À rebours d’une partie de la Bourgogne se reposant sur ses lauriers et se cachant derrière un certain style, il estime que « l’argent a fait beaucoup de mal à la région, qui est tombée dans une forme d’individualisme que l’on voit s’estomper en temps de crise, mais qui reste toujours présent »

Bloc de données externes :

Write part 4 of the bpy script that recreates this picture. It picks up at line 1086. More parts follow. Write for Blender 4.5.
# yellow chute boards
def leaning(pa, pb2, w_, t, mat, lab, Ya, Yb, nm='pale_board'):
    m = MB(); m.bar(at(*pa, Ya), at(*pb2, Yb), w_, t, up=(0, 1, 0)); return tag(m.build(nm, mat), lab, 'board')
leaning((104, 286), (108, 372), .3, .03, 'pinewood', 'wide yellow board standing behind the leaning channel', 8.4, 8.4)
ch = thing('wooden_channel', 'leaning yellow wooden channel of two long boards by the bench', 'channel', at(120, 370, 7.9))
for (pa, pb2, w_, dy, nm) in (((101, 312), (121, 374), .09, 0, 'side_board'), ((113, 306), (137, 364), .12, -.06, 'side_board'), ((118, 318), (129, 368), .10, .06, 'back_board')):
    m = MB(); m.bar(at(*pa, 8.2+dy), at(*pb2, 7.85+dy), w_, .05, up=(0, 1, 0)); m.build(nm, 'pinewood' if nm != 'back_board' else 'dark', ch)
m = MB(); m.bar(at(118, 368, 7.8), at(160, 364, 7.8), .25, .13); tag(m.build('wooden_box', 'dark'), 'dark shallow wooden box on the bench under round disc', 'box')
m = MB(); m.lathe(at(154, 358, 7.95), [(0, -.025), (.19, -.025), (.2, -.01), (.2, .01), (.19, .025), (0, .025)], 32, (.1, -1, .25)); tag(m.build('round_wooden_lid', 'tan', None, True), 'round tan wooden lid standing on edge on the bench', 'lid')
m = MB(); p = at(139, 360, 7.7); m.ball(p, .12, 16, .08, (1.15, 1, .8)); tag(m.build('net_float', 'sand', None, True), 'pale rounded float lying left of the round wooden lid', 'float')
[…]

Des convictions et une vision
En matière d’incarnation, il semble vouloir s’effacer derrière une ambition qui le dépasse, insistant sur le fait de pas vouloir faire en sorte que ses vins lui ressemblent, mais qu’ils soient davantage fidèles à leur lieu d’origine. « J’utilise le pinot noir et le gamay comme un outil d’expression et si l’on me dit que telle ou telle cuvée a un air de nuits-saint-georges, de gevrey ou de vosne-romanée, alors cela signifie que j’ai réussi à toucher une forme de vérité dans l’interprétation d’un terroir. » Un discours maintes fois entendu, mais dont la sincérité s’esquisse au fil de la dégustation, bien au-delà des mots. Pourtant, Thibault Liger-Belair n’est pas la moitié d’un homme d’affaires. Aux près de 130 000 bouteilles produites chaque millésime sur ses deux domaines viennent s’ajouter 80 000 cols issus d’une activité de négoce. Un assemblage de pinot noir et de gamay baptisé Les Deux Terres, présenté comme une façon de jeter un pont entre ses deux vignobles de prédilection et de proposer un vin bien plus abordable aux amateurs moins nantis : « Souvent, j’entends des domaines affirmant qu’il faut rester dans le très haut de gamme. Je pense toutefois que lorsque l’on produit un beau vin d’entrée de gamme, même plus accessible, on reste dans le haut de gamme ». Une ambition on ne peut plus noble, qui s’avère également payante, pour un vigneron qui ne semble pas dupe du pouvoir d’influence que lui confère la popularité des appellations sur lesquelles il officie. Une réalité doublée d’une certaine forme de responsabilité. « Je sais pertinemment que si je ne m’appelais pas Thibault Liger-Belair, je ne vendrais peut-être pas autant les vins d’appellations plus confidentielles. Si j’ai l’opportunité de les mettre en avant, il est important de le faire, c’est aussi mon rôle », conclut-il avant de fermer boutique, une bouteille sous le bras. Ce soir-là, il est attendu à Beaune à l’occasion d’une réunion organisée par un groupe de vignerons de la région, où se mêlent quelques icônes, étoiles montantes et domaines ayant fait le choix de la discrétion. « Tout le monde est au même niveau », précise-t-il avec entrain. Sa façon à lui de rendre au collectif ce qui appartient à la Bourgogne.